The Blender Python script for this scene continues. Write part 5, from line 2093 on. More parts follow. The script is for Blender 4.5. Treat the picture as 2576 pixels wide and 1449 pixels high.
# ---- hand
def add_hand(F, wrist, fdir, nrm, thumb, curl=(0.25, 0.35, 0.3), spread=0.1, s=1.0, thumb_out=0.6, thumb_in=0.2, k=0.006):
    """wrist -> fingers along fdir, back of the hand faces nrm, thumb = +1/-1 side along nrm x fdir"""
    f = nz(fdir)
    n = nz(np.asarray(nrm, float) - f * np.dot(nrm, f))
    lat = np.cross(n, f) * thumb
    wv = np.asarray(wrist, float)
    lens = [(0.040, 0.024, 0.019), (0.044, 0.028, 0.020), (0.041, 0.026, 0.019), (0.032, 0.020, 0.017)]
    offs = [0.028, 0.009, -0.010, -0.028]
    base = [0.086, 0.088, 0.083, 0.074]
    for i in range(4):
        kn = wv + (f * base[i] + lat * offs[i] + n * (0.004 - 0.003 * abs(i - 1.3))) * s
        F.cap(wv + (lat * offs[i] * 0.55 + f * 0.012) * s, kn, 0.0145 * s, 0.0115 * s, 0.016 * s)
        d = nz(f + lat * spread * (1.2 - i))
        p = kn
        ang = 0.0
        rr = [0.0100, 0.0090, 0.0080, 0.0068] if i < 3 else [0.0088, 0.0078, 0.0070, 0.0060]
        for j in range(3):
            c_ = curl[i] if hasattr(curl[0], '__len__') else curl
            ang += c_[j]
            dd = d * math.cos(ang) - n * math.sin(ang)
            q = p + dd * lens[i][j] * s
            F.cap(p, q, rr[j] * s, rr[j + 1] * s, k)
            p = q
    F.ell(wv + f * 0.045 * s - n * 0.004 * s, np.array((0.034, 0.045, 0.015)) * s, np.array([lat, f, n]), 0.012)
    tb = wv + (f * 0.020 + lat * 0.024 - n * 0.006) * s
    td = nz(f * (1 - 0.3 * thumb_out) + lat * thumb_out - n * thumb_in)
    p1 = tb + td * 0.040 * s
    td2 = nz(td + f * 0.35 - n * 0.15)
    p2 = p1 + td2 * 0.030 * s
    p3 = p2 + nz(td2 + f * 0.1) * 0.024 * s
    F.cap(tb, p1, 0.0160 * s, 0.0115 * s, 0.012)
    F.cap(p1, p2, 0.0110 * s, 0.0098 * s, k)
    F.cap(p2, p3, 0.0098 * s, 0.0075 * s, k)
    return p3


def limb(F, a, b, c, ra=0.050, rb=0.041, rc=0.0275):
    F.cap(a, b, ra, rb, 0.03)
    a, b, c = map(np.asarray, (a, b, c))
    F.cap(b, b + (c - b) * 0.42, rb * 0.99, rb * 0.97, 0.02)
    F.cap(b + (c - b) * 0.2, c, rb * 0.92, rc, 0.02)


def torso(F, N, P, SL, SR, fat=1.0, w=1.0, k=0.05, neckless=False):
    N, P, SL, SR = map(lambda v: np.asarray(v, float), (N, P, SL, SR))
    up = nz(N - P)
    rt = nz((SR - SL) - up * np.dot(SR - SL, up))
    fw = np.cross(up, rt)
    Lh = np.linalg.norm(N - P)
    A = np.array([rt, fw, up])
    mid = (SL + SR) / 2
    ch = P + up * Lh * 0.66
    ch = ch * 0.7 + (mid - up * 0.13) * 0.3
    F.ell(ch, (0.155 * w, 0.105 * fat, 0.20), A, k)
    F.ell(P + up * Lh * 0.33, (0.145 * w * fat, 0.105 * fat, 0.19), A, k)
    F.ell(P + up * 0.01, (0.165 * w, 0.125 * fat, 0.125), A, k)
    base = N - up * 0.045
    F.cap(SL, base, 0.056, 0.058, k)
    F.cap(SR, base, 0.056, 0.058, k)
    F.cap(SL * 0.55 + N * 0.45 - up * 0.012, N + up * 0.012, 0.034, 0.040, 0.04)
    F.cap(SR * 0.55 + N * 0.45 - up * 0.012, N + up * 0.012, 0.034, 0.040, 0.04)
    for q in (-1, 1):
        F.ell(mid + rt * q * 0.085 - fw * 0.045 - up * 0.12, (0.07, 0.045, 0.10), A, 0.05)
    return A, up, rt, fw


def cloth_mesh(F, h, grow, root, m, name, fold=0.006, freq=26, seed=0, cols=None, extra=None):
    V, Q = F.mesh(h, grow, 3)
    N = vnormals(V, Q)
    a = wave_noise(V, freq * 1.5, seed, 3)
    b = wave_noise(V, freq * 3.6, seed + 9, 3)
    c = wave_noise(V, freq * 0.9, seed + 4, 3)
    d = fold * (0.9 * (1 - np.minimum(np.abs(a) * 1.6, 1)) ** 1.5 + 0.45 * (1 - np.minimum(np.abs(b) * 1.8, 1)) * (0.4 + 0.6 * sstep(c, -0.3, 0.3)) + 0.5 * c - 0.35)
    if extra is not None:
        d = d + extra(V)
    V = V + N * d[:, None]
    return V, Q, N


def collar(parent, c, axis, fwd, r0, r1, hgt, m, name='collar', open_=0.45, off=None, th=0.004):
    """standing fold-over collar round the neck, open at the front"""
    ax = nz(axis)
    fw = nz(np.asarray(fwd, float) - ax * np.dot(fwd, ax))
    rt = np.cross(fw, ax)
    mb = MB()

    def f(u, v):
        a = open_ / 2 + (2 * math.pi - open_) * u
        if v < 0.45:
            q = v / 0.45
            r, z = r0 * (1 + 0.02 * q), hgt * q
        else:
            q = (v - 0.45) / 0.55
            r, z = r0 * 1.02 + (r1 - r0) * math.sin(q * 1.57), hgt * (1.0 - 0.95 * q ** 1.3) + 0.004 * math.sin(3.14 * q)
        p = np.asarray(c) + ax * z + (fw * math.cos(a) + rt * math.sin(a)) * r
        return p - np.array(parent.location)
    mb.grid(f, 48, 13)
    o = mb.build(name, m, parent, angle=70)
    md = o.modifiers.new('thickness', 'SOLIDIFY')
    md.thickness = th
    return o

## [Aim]
Transcribe every line of the data, exactly as it stands.

## [Solution for this exercise]
The Blender Python script for this scene continues. Write part 5, from line 2093 on. More parts follow. The script is for Blender 4.5. Treat the picture as 2576 pixels wide and 1449 pixels high.
# ---- hand
def add_hand(F, wrist, fdir, nrm, thumb, curl=(0.25, 0.35, 0.3), spread=0.1, s=1.0, thumb_out=0.6, thumb_in=0.2, k=0.006):
    """wrist -> fingers along fdir, back of the hand faces nrm, thumb = +1/-1 side along nrm x fdir"""
    f = nz(fdir)
    n = nz(np.asarray(nrm, float) - f * np.dot(nrm, f))
    lat = np.cross(n, f) * thumb
    wv = np.asarray(wrist, float)
    lens = [(0.040, 0.024, 0.019), (0.044, 0.028, 0.020), (0.041, 0.026, 0.019), (0.032, 0.020, 0.017)]
    offs = [0.028, 0.009, -0.010, -0.028]
    base = [0.086, 0.088, 0.083, 0.074]
    for i in range(4):
        kn = wv + (f * base[i] + lat * offs[i] + n * (0.004 - 0.003 * abs(i - 1.3))) * s
        F.cap(wv + (lat * offs[i] * 0.55 + f * 0.012) * s, kn, 0.0145 * s, 0.0115 * s, 0.016 * s)
        d = nz(f + lat * spread * (1.2 - i))
        p = kn
        ang = 0.0
        rr = [0.0100, 0.0090, 0.0080, 0.0068] if i < 3 else [0.0088, 0.0078, 0.0070, 0.0060]
        for j in range(3):
            c_ = curl[i] if hasattr(curl[0], '__len__') else curl
            ang += c_[j]
            dd = d * math.cos(ang) - n * math.sin(ang)
            q = p + dd * lens[i][j] * s
            F.cap(p, q, rr[j] * s, rr[j + 1] * s, k)
            p = q
    F.ell(wv + f * 0.045 * s - n * 0.004 * s, np.array((0.034, 0.045, 0.015)) * s, np.array([lat, f, n]), 0.012)
    tb = wv + (f * 0.020 + lat * 0.024 - n * 0.006) * s
    td = nz(f * (1 - 0.3 * thumb_out) + lat * thumb_out - n * thumb_in)
    p1 = tb + td * 0.040 * s
    td2 = nz(td + f * 0.35 - n * 0.15)
    p2 = p1 + td2 * 0.030 * s
    p3 = p2 + nz(td2 + f * 0.1) * 0.024 * s
    F.cap(tb, p1, 0.0160 * s, 0.0115 * s, 0.012)
    F.cap(p1, p2, 0.0110 * s, 0.0098 * s, k)
    F.cap(p2, p3, 0.0098 * s, 0.0075 * s, k)
    return p3


def limb(F, a, b, c, ra=0.050, rb=0.041, rc=0.0275):
    F.cap(a, b, ra, rb, 0.03)
    a, b, c = map(np.asarray, (a, b, c))
    F.cap(b, b + (c - b) * 0.42, rb * 0.99, rb * 0.97, 0.02)
    F.cap(b + (c - b) * 0.2, c, rb * 0.92, rc, 0.02)


def torso(F, N, P, SL, SR, fat=1.0, w=1.0, k=0.05, neckless=False):
    N, P, SL, SR = map(lambda v: np.asarray(v, float), (N, P, SL, SR))
    up = nz(N - P)
    rt = nz((SR - SL) - up * np.dot(SR - SL, up))
    fw = np.cross(up, rt)
    Lh = np.linalg.norm(N - P)
    A = np.array([rt, fw, up])
    mid = (SL + SR) / 2
    ch = P + up * Lh * 0.66
    ch = ch * 0.7 + (mid - up * 0.13) * 0.3
    F.ell(ch, (0.155 * w, 0.105 * fat, 0.20), A, k)
    F.ell(P + up * Lh * 0.33, (0.145 * w * fat, 0.105 * fat, 0.19), A, k)
    F.ell(P + up * 0.01, (0.165 * w, 0.125 * fat, 0.125), A, k)
    base = N - up * 0.045
    F.cap(SL, base, 0.056, 0.058, k)
    F.cap(SR, base, 0.056, 0.058, k)
    F.cap(SL * 0.55 + N * 0.45 - up * 0.012, N + up * 0.012, 0.034, 0.040, 0.04)
    F.cap(SR * 0.55 + N * 0.45 - up * 0.012, N + up * 0.012, 0.034, 0.040, 0.04)
    for q in (-1, 1):
        F.ell(mid + rt * q * 0.085 - fw * 0.045 - up * 0.12, (0.07, 0.045, 0.10), A, 0.05)
    return A, up, rt, fw


def cloth_mesh(F, h, grow, root, m, name, fold=0.006, freq=26, seed=0, cols=None, extra=None):
    V, Q = F.mesh(h, grow, 3)
    N = vnormals(V, Q)
    a = wave_noise(V, freq * 1.5, seed, 3)
    b = wave_noise(V, freq * 3.6, seed + 9, 3)
    c = wave_noise(V, freq * 0.9, seed + 4, 3)
    d = fold * (0.9 * (1 - np.minimum(np.abs(a) * 1.6, 1)) ** 1.5 + 0.45 * (1 - np.minimum(np.abs(b) * 1.8, 1)) * (0.4 + 0.6 * sstep(c, -0.3, 0.3)) + 0.5 * c - 0.35)
    if extra is not None:
        d = d + extra(V)
    V = V + N * d[:, None]
    return V, Q, N


def collar(parent, c, axis, fwd, r0, r1, hgt, m, name='collar', open_=0.45, off=None, th=0.004):
    """standing fold-over collar round the neck, open at the front"""
    ax = nz(axis)
    fw = nz(np.asarray(fwd, float) - ax * np.dot(fwd, ax))
    rt = np.cross(fw, ax)
    mb = MB()

    def f(u, v):
        a = open_ / 2 + (2 * math.pi - open_) * u
        if v < 0.45:
            q = v / 0.45
            r, z = r0 * (1 + 0.02 * q), hgt * q
        else:
            q = (v - 0.45) / 0.55
            r, z = r0 * 1.02 + (r1 - r0) * math.sin(q * 1.57), hgt * (1.0 - 0.95 * q ** 1.3) + 0.004 * math.sin(3.14 * q)
        p = np.asarray(c) + ax * z + (fw * math.cos(a) + rt * math.sin(a)) * r
        return p - np.array(parent.location)
    mb.grid(f, 48, 13)
    o = mb.build(name, m, parent, angle=70)
    md = o.modifiers.new('thickness', 'SOLIDIFY')
    md.thickness = th
    return o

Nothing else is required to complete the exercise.